In the UWC Writing Centre the people who work with students are students, at MA and PhD level, and they are chosen because they are good writers, but also because they have displayed an aptitude for and willingness to do the work that we do. They are passionate in their own ways about writing, and about helping other students to become more confident and capable writers. We started off, in 2009, calling ourselves ‘writing consultants’ working with student writers in ‘writing consultations’. At the time we used the terms that seemed to be most commonly used because I didn’t really know what else to call ourselves. However, in 2010 I realised that the terms didn’t sit well because they were too closely connected to the language of management. The terms ‘consultant’ and ‘consultation’ are often and everywhere used in the broad field of business – ‘management consultants’, tax consultants’, HR consultants’ and so on. All of these professionals provide ‘expert advice’ or a ‘professional service’ according to both thefreedictionary.com and Wikipedia, and they are supposed to have a wide range of specialised or expert knowledge on the subject about which they are consulting.
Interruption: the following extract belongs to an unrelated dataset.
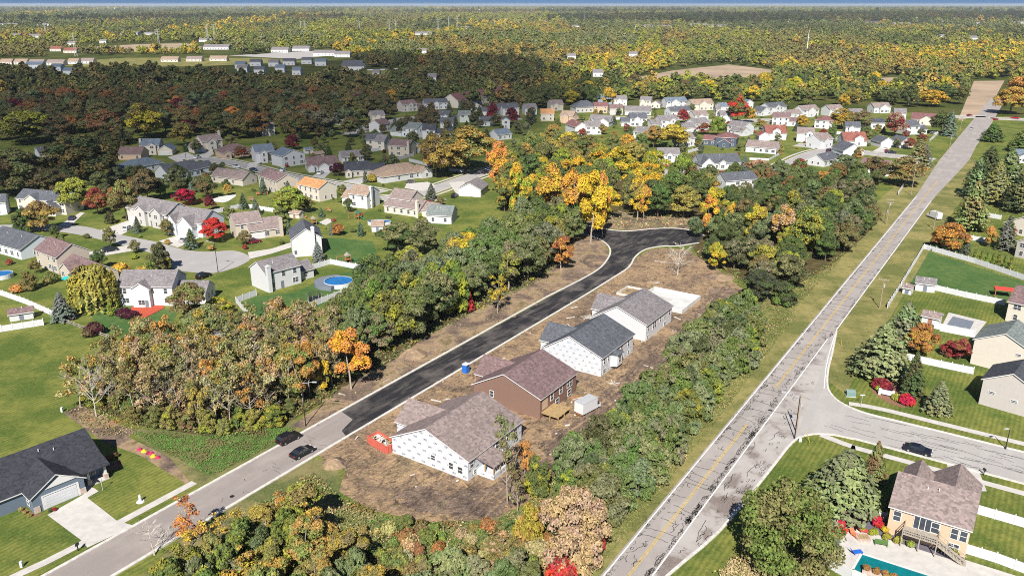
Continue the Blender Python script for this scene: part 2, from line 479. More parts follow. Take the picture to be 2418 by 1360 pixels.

A consultation, then, could be defined as a meeting between one without expert knowledge who needs to be given professional or expert advice in order to become more knowledgeable and take certain action, like seeing a tax consultant and then being able to file a tax return that earns them a large refund. None of this really sounds like a what I think a conversation about writing should sound like between two students – both with knowledge but one needing assistance or help in talking or thinking about it. Also, the language of management, and the ‘managerial turn’ so many universities have taken on where so many academics are valued only in terms of their ability to produce x research units, or y pass rates and so on is not a language we should be speaking in the writing centre, and thus these terms did not feel like a good fit for us.

In 2010, very briefly, I tried out ‘writing coaches’ liking for a while the idea of us being helpers of a sort rather than service providers. But that didn’t really feel like a good fit either – coaches are also experts, and are hired to produce excellent results or risk losing their jobs, even if this metaphor is closer to what we do than ‘consulting’ (think of the South African national soccer coach turnover and number of match wins for the last few years!). So in 2010, and since then, we have been called ‘peer writing tutors’ working with student writers in ‘writing tutorials’, and this feels like the right fit.

These terms are the right fit for us in our writing centre because the term ‘tutor’ is defined as a ‘person employed in the education of others’ (Wikipedia again). The article goes on to discuss the role of a tutor as playing a collaborative role in helping other students to adapt to different ways of learning through sharing their knowledge as well as giving advice or guidance. This is what we aim to do in our writing centre, and many writing centres have this goal. We cannot be specialists or experts in all of the subjects that students are writing about, and our goal is not to be the cleverest person in the room. Rather, though having a conversation that, with careful and insightful questioning borne of training, our own experiences as writers, and our own knowledge about writing in the university, leads students to gain confidence in the knowledge they do have and the way they are writing, and helps them to grow in the ways that they need to. Thus what we do is tutor – we guide, advise, support and collaborate. We are knowledgeable peers, but peers rather than experts or professionals.

I think the language we use to talk about what we do is important. Words are never just words – they have meaning and power, and even though we may make different meanings for the same words in different contexts, in our context the words that we have chosen describe the ways in which we work, and the roles we claim. This is more than just ‘semantics’ – they say something powerful about us, and what we do when we work with student writers.

What words do you use to talk about the work you do in writing centres or higher education? What do they say about you, and the roles you claim?